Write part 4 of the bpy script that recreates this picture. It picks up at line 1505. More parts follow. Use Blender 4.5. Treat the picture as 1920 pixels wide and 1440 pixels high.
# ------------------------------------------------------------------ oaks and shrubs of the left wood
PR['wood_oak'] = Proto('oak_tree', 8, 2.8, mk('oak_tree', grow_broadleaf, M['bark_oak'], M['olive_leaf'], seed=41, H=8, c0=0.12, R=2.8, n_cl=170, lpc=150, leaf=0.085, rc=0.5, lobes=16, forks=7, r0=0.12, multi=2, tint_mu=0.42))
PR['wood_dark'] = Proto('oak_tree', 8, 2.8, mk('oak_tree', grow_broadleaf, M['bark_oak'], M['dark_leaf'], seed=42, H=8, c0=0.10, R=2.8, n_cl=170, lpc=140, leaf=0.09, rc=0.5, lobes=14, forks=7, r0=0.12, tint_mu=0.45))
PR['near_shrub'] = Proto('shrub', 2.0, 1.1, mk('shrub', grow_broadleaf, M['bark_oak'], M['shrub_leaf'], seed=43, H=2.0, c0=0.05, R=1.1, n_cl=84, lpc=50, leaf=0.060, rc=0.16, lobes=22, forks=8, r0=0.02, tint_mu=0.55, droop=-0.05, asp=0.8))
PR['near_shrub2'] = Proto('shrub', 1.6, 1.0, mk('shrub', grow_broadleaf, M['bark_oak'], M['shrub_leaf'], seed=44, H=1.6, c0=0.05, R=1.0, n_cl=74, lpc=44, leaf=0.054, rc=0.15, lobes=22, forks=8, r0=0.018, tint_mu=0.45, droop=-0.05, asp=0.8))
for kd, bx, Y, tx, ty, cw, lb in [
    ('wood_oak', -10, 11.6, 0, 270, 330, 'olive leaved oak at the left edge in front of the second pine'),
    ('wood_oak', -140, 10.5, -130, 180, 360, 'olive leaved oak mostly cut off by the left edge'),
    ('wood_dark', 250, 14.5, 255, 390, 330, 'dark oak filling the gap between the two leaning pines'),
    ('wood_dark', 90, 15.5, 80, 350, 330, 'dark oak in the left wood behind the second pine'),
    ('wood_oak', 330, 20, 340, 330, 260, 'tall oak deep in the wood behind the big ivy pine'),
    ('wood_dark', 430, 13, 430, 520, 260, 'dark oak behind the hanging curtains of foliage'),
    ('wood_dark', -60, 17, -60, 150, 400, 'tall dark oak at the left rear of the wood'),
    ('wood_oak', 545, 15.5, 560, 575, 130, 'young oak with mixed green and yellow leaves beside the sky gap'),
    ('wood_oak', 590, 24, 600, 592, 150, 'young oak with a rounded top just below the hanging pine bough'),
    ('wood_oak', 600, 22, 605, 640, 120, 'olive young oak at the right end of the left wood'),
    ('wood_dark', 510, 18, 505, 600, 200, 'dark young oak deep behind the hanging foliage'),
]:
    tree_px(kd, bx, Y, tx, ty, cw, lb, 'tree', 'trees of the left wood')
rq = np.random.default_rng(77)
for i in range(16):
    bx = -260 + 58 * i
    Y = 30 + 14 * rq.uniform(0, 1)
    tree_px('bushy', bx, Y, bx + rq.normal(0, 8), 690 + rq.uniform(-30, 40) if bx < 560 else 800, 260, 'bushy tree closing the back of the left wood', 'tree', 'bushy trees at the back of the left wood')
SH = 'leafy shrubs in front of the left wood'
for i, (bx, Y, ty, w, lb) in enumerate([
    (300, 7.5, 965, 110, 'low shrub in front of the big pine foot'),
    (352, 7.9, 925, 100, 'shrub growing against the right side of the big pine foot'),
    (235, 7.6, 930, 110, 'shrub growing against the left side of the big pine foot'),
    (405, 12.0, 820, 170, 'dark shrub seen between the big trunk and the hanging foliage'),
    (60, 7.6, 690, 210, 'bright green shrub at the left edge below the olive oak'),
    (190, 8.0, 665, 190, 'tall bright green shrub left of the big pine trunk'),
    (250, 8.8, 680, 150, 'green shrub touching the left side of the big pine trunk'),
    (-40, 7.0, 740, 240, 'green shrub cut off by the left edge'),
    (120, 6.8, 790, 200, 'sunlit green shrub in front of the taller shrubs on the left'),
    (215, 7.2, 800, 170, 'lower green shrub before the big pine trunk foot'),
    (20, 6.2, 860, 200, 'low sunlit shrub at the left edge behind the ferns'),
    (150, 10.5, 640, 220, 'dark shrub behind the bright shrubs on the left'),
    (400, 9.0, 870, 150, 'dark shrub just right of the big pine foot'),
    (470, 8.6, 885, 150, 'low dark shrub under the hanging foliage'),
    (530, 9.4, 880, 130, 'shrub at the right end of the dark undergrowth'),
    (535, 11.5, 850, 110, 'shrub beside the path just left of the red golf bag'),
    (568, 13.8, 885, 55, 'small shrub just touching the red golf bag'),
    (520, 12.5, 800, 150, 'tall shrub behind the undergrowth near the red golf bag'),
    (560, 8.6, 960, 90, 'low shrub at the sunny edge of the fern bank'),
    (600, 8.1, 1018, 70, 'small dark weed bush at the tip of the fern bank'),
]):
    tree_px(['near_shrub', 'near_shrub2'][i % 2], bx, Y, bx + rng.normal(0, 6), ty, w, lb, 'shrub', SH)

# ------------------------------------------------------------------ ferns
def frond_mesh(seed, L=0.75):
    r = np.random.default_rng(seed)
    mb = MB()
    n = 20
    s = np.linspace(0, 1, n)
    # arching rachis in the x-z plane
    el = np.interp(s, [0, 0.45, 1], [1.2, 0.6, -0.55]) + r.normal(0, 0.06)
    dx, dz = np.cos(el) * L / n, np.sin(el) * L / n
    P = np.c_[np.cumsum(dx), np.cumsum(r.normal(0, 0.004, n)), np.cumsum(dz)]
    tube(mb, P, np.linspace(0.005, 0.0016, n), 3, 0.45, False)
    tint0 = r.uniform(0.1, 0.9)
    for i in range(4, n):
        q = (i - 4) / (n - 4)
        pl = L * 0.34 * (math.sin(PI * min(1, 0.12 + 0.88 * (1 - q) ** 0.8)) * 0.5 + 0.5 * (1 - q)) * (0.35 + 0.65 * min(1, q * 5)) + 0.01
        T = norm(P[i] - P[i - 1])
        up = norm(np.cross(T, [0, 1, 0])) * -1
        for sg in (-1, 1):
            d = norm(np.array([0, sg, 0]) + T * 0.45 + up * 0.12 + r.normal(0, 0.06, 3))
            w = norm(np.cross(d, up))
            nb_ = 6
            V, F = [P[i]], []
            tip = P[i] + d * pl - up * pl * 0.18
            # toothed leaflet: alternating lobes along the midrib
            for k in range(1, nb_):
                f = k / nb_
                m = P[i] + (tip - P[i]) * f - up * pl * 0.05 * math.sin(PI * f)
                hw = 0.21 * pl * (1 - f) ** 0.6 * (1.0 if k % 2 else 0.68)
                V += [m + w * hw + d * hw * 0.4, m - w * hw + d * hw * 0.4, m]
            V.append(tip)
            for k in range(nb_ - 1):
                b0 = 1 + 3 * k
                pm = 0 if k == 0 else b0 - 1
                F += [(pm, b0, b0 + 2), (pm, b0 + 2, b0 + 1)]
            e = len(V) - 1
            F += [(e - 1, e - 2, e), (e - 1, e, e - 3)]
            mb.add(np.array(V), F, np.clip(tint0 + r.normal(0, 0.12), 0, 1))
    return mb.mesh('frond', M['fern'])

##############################

**Short problem**: Each line of the material should be echoed exactly.

**Answer to this task**:
Write part 4 of the bpy script that recreates this picture. It picks up at line 1505. More parts follow. Use Blender 4.5. Treat the picture as 1920 pixels wide and 1440 pixels high.
# ------------------------------------------------------------------ oaks and shrubs of the left wood
PR['wood_oak'] = Proto('oak_tree', 8, 2.8, mk('oak_tree', grow_broadleaf, M['bark_oak'], M['olive_leaf'], seed=41, H=8, c0=0.12, R=2.8, n_cl=170, lpc=150, leaf=0.085, rc=0.5, lobes=16, forks=7, r0=0.12, multi=2, tint_mu=0.42))
PR['wood_dark'] = Proto('oak_tree', 8, 2.8, mk('oak_tree', grow_broadleaf, M['bark_oak'], M['dark_leaf'], seed=42, H=8, c0=0.10, R=2.8, n_cl=170, lpc=140, leaf=0.09, rc=0.5, lobes=14, forks=7, r0=0.12, tint_mu=0.45))
PR['near_shrub'] = Proto('shrub', 2.0, 1.1, mk('shrub', grow_broadleaf, M['bark_oak'], M['shrub_leaf'], seed=43, H=2.0, c0=0.05, R=1.1, n_cl=84, lpc=50, leaf=0.060, rc=0.16, lobes=22, forks=8, r0=0.02, tint_mu=0.55, droop=-0.05, asp=0.8))
PR['near_shrub2'] = Proto('shrub', 1.6, 1.0, mk('shrub', grow_broadleaf, M['bark_oak'], M['shrub_leaf'], seed=44, H=1.6, c0=0.05, R=1.0, n_cl=74, lpc=44, leaf=0.054, rc=0.15, lobes=22, forks=8, r0=0.018, tint_mu=0.45, droop=-0.05, asp=0.8))
for kd, bx, Y, tx, ty, cw, lb in [
    ('wood_oak', -10, 11.6, 0, 270, 330, 'olive leaved oak at the left edge in front of the second pine'),
    ('wood_oak', -140, 10.5, -130, 180, 360, 'olive leaved oak mostly cut off by the left edge'),
    ('wood_dark', 250, 14.5, 255, 390, 330, 'dark oak filling the gap between the two leaning pines'),
    ('wood_dark', 90, 15.5, 80, 350, 330, 'dark oak in the left wood behind the second pine'),
    ('wood_oak', 330, 20, 340, 330, 260, 'tall oak deep in the wood behind the big ivy pine'),
    ('wood_dark', 430, 13, 430, 520, 260, 'dark oak behind the hanging curtains of foliage'),
    ('wood_dark', -60, 17, -60, 150, 400, 'tall dark oak at the left rear of the wood'),
    ('wood_oak', 545, 15.5, 560, 575, 130, 'young oak with mixed green and yellow leaves beside the sky gap'),
    ('wood_oak', 590, 24, 600, 592, 150, 'young oak with a rounded top just below the hanging pine bough'),
    ('wood_oak', 600, 22, 605, 640, 120, 'olive young oak at the right end of the left wood'),
    ('wood_dark', 510, 18, 505, 600, 200, 'dark young oak deep behind the hanging foliage'),
]:
    tree_px(kd, bx, Y, tx, ty, cw, lb, 'tree', 'trees of the left wood')
rq = np.random.default_rng(77)
for i in range(16):
    bx = -260 + 58 * i
    Y = 30 + 14 * rq.uniform(0, 1)
    tree_px('bushy', bx, Y, bx + rq.normal(0, 8), 690 + rq.uniform(-30, 40) if bx < 560 else 800, 260, 'bushy tree closing the back of the left wood', 'tree', 'bushy trees at the back of the left wood')
SH = 'leafy shrubs in front of the left wood'
for i, (bx, Y, ty, w, lb) in enumerate([
    (300, 7.5, 965, 110, 'low shrub in front of the big pine foot'),
    (352, 7.9, 925, 100, 'shrub growing against the right side of the big pine foot'),
    (235, 7.6, 930, 110, 'shrub growing against the left side of the big pine foot'),
    (405, 12.0, 820, 170, 'dark shrub seen between the big trunk and the hanging foliage'),
    (60, 7.6, 690, 210, 'bright green shrub at the left edge below the olive oak'),
    (190, 8.0, 665, 190, 'tall bright green shrub left of the big pine trunk'),
    (250, 8.8, 680, 150, 'green shrub touching the left side of the big pine trunk'),
    (-40, 7.0, 740, 240, 'green shrub cut off by the left edge'),
    (120, 6.8, 790, 200, 'sunlit green shrub in front of the taller shrubs on the left'),
    (215, 7.2, 800, 170, 'lower green shrub before the big pine trunk foot'),
    (20, 6.2, 860, 200, 'low sunlit shrub at the left edge behind the ferns'),
    (150, 10.5, 640, 220, 'dark shrub behind the bright shrubs on the left'),
    (400, 9.0, 870, 150, 'dark shrub just right of the big pine foot'),
    (470, 8.6, 885, 150, 'low dark shrub under the hanging foliage'),
    (530, 9.4, 880, 130, 'shrub at the right end of the dark undergrowth'),
    (535, 11.5, 850, 110, 'shrub beside the path just left of the red golf bag'),
    (568, 13.8, 885, 55, 'small shrub just touching the red golf bag'),
    (520, 12.5, 800, 150, 'tall shrub behind the undergrowth near the red golf bag'),
    (560, 8.6, 960, 90, 'low shrub at the sunny edge of the fern bank'),
    (600, 8.1, 1018, 70, 'small dark weed bush at the tip of the fern bank'),
]):
    tree_px(['near_shrub', 'near_shrub2'][i % 2], bx, Y, bx + rng.normal(0, 6), ty, w, lb, 'shrub', SH)

# ------------------------------------------------------------------ ferns
def frond_mesh(seed, L=0.75):
    r = np.random.default_rng(seed)
    mb = MB()
    n = 20
    s = np.linspace(0, 1, n)
    # arching rachis in the x-z plane
    el = np.interp(s, [0, 0.45, 1], [1.2, 0.6, -0.55]) + r.normal(0, 0.06)
    dx, dz = np.cos(el) * L / n, np.sin(el) * L / n
    P = np.c_[np.cumsum(dx), np.cumsum(r.normal(0, 0.004, n)), np.cumsum(dz)]
    tube(mb, P, np.linspace(0.005, 0.0016, n), 3, 0.45, False)
    tint0 = r.uniform(0.1, 0.9)
    for i in range(4, n):
        q = (i - 4) / (n - 4)
        pl = L * 0.34 * (math.sin(PI * min(1, 0.12 + 0.88 * (1 - q) ** 0.8)) * 0.5 + 0.5 * (1 - q)) * (0.35 + 0.65 * min(1, q * 5)) + 0.01
        T = norm(P[i] - P[i - 1])
        up = norm(np.cross(T, [0, 1, 0])) * -1
        for sg in (-1, 1):
            d = norm(np.array([0, sg, 0]) + T * 0.45 + up * 0.12 + r.normal(0, 0.06, 3))
            w = norm(np.cross(d, up))
            nb_ = 6
            V, F = [P[i]], []
            tip = P[i] + d * pl - up * pl * 0.18
            # toothed leaflet: alternating lobes along the midrib
            for k in range(1, nb_):
                f = k / nb_
                m = P[i] + (tip - P[i]) * f - up * pl * 0.05 * math.sin(PI * f)
                hw = 0.21 * pl * (1 - f) ** 0.6 * (1.0 if k % 2 else 0.68)
                V += [m + w * hw + d * hw * 0.4, m - w * hw + d * hw * 0.4, m]
            V.append(tip)
            for k in range(nb_ - 1):
                b0 = 1 + 3 * k
                pm = 0 if k == 0 else b0 - 1
                F += [(pm, b0, b0 + 2), (pm, b0 + 2, b0 + 1)]
            e = len(V) - 1
            F += [(e - 1, e - 2, e), (e - 1, e, e - 3)]
            mb.add(np.array(V), F, np.clip(tint0 + r.normal(0, 0.12), 0, 1))
    return mb.mesh('frond', M['fern'])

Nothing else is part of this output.